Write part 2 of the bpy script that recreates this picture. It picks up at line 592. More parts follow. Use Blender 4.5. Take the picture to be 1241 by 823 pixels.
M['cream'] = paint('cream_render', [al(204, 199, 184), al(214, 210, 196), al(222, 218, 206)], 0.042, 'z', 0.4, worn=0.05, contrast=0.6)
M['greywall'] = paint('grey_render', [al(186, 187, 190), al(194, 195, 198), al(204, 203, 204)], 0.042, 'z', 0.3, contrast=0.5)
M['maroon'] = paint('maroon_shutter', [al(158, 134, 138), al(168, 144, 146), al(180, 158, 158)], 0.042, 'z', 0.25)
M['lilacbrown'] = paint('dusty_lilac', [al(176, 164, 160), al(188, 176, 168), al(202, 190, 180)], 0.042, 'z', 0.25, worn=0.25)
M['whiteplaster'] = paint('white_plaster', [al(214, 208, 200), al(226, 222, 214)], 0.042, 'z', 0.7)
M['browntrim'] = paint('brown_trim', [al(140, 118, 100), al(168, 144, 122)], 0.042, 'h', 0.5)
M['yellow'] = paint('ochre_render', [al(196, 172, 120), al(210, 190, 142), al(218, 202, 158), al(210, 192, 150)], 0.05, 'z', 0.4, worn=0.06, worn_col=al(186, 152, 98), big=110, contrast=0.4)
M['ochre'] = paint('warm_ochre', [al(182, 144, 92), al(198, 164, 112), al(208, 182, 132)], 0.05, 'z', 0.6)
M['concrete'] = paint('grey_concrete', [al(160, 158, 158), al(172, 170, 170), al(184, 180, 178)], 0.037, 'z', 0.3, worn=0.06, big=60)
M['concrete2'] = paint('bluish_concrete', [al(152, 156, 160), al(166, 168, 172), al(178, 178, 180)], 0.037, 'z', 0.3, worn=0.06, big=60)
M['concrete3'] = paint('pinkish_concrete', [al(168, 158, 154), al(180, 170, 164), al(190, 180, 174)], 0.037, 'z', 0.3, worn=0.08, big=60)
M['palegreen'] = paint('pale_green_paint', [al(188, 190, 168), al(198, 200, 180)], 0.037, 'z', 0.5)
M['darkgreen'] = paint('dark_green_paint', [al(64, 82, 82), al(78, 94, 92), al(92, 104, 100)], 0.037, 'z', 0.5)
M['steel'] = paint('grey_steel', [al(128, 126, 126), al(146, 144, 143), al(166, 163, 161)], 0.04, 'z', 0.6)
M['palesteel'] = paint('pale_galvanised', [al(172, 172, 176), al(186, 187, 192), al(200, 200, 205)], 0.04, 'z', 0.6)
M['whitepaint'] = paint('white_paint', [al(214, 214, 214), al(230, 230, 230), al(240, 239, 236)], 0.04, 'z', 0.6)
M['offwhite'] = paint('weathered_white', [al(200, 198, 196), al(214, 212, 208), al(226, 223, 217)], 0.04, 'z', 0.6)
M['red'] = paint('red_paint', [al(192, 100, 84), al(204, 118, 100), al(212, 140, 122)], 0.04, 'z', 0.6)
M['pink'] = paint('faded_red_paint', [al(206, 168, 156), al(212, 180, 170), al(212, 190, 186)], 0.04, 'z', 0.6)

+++

**Problem requirements**. Please set down the whole listing above without altering a single line.

**The solution**.
Write part 2 of the bpy script that recreates this picture. It picks up at line 592. More parts follow. Use Blender 4.5. Take the picture to be 1241 by 823 pixels.
M['cream'] = paint('cream_render', [al(204, 199, 184), al(214, 210, 196), al(222, 218, 206)], 0.042, 'z', 0.4, worn=0.05, contrast=0.6)
M['greywall'] = paint('grey_render', [al(186, 187, 190), al(194, 195, 198), al(204, 203, 204)], 0.042, 'z', 0.3, contrast=0.5)
M['maroon'] = paint('maroon_shutter', [al(158, 134, 138), al(168, 144, 146), al(180, 158, 158)], 0.042, 'z', 0.25)
M['lilacbrown'] = paint('dusty_lilac', [al(176, 164, 160), al(188, 176, 168), al(202, 190, 180)], 0.042, 'z', 0.25, worn=0.25)
M['whiteplaster'] = paint('white_plaster', [al(214, 208, 200), al(226, 222, 214)], 0.042, 'z', 0.7)
M['browntrim'] = paint('brown_trim', [al(140, 118, 100), al(168, 144, 122)], 0.042, 'h', 0.5)
M['yellow'] = paint('ochre_render', [al(196, 172, 120), al(210, 190, 142), al(218, 202, 158), al(210, 192, 150)], 0.05, 'z', 0.4, worn=0.06, worn_col=al(186, 152, 98), big=110, contrast=0.4)
M['ochre'] = paint('warm_ochre', [al(182, 144, 92), al(198, 164, 112), al(208, 182, 132)], 0.05, 'z', 0.6)
M['concrete'] = paint('grey_concrete', [al(160, 158, 158), al(172, 170, 170), al(184, 180, 178)], 0.037, 'z', 0.3, worn=0.06, big=60)
M['concrete2'] = paint('bluish_concrete', [al(152, 156, 160), al(166, 168, 172), al(178, 178, 180)], 0.037, 'z', 0.3, worn=0.06, big=60)
M['concrete3'] = paint('pinkish_concrete', [al(168, 158, 154), al(180, 170, 164), al(190, 180, 174)], 0.037, 'z', 0.3, worn=0.08, big=60)
M['palegreen'] = paint('pale_green_paint', [al(188, 190, 168), al(198, 200, 180)], 0.037, 'z', 0.5)
M['darkgreen'] = paint('dark_green_paint', [al(64, 82, 82), al(78, 94, 92), al(92, 104, 100)], 0.037, 'z', 0.5)
M['steel'] = paint('grey_steel', [al(128, 126, 126), al(146, 144, 143), al(166, 163, 161)], 0.04, 'z', 0.6)
M['palesteel'] = paint('pale_galvanised', [al(172, 172, 176), al(186, 187, 192), al(200, 200, 205)], 0.04, 'z', 0.6)
M['whitepaint'] = paint('white_paint', [al(214, 214, 214), al(230, 230, 230), al(240, 239, 236)], 0.04, 'z', 0.6)
M['offwhite'] = paint('weathered_white', [al(200, 198, 196), al(214, 212, 208), al(226, 223, 217)], 0.04, 'z', 0.6)
M['red'] = paint('red_paint', [al(192, 100, 84), al(204, 118, 100), al(212, 140, 122)], 0.04, 'z', 0.6)
M['pink'] = paint('faded_red_paint', [al(206, 168, 156), al(212, 180, 170), al(212, 190, 186)], 0.04, 'z', 0.6)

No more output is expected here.